Unverständnis, geteilt

Ich lese „Sagte sie – 17 Erzählungen über Sex und Macht“, darin eine Erzählung von Annett Gröschner über eine Vergewaltigung in Moskau, im Schnee, von 1988. Mit einer präzisen Beschreibung trifft sie. Ins Mark, den Kern, ich muss das Buch weglegen, um den Satz zu veratmen.

„Seine gestammelten Sätze verstand ich nicht, eine Sprache, die ich nie verstanden habe, die Sprache der Männer, die über Leichen gehen für drei Sekunden Schweben über der Kleinlichkeit der Welt.“

Annett Gröschner, Maria im Schnee

Poetik; für Reibung offen

Was, wenn das

was ich fassen will, sich nicht erzählen lässt, weil es keinen Plot hat. Zum Beispiel die Erhebung, die weiche Welle nach oben, die die erste Geige in Ólafur Arnalds‘ Fyrsta macht und alle anderen tragen das Gleiche nach oben, die Streichinstrumente, das Klavier, und das, was sie heben, geht in Socken auf offenen Handflächen wie eine Räuberleiter in Zeitlupe. Ich will dieses Gefühl, andere, alle in Text rein atmen, Räuber_innenleiter, meine eigene. Es ist Bewegung, aber es hat keinen Plot. So ist es nur für mich nicht langweilig. Warum nicht lieber das Lied hören?

Was, wenn

ich mit dem Fahrrad vor Autofiktion fliehe, aber außer albernen Wortwitzen nichts im Korb habe, auch keine Ausdenkgeschichten. Write what you know. Aber ich bleibe hängen an einem bulgarischen Frauenchor, der in einer US-amerikanischen Late show Oh Susanna singt, in Tracht, polyphon, the whole deal, und ich will nicht, dass das reicht, von dem zu schreiben, was nah ist, nicht nur weil ich weiß, dass es nicht reicht. Aber das, was nah geht, immer.

Was

mache ich mit dem, was ich nicht mehr weiß, aber hatte. Der Loop dreht sich zurück, der Algorithmus lenkt mich in Richtung lettischen Folkgesang, in contemporary Umsetzung. Schwarze Kleider, Bastel- statt Blumenkrone, weiße Turnschuhe, aber auf nichts ist so viel Verlass wie ein Līgo. Mit den offenen Armen die Harmonie halten, sie schwenken. Ein Anfeuern, ein Zustimmen, für Reibung offen.

Un été à la page

Keine Zeit gehabt, etwas ins Notizbuch zu schreiben zwischen einer angefangenen Liste, wer alles eine Postkarte bekommen soll (nicht ausgefüllt, nicht erfüllt) und der Abrechnung anhand von Kassenzetteln, wieviel Geld aus meiner Tasche ging. Dazwischen nämlich: so viele Dinge.

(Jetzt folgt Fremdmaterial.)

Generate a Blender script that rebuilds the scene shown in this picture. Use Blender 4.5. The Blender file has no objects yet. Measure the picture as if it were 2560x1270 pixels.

Schritte zum Beispiel. Einen kleinen Teil einer großen Stadt lang gehen, mit drei verschiedenen Metro-Modellen fahren und einer Straßenbahn und einem Regio, aber keinem Bus.

Die kitschigen Dinge wie Eiffelturmselfies, wie an einem Café am Straßenrand sitzen. Ich hätte nie danach gefragt, als Programmpunkt, aber es hat sich ergeben und ich mich meiner albernen Freude.

(H)Aussichten allenthalben, wie weit man sehen kann, an hohen schmalen Eckhäusern vorbei in alle Richtungen, in jeder Richtung ein Fluchtpunkt ins Seh(n)en.

Die kribbelnden Dinge wie die Feuerwehrmannschaft, die plötzlich morgens auf meinem Weg zur Boulangerie vorbeijoggt, in Shorts so tight als hätte sie der Weltverband der Handballer_innen ausgesucht, ein Popo nach dem anderen. Oder wie die Disneyprinzessin, die mit mir flirtet (weil alles ab gezieltem Blickkontakt sich jetzt wie ein Flirt anfühlt) und ich mache einen Knicks, mit roten Wangen unter meiner Maske.

Dann kommt man abends zurück in die Wohnung und hat nur müde Beine, die sich ausruhen müssen für den nächsten Tag, und müde Augen, denen es genauso geht und einen müden Mund vom Durcheinander aus Deutschfranzösischenglisch. Nach nassen Tagen und nach Sonnencremereapplizier-Wetter nur noch in den Wolkenstrahl einer Regendusche steigen und alles in Erinnern schieben, hoffentlich. Die Tage fürs Schreiben zu voll. So viele Dinge.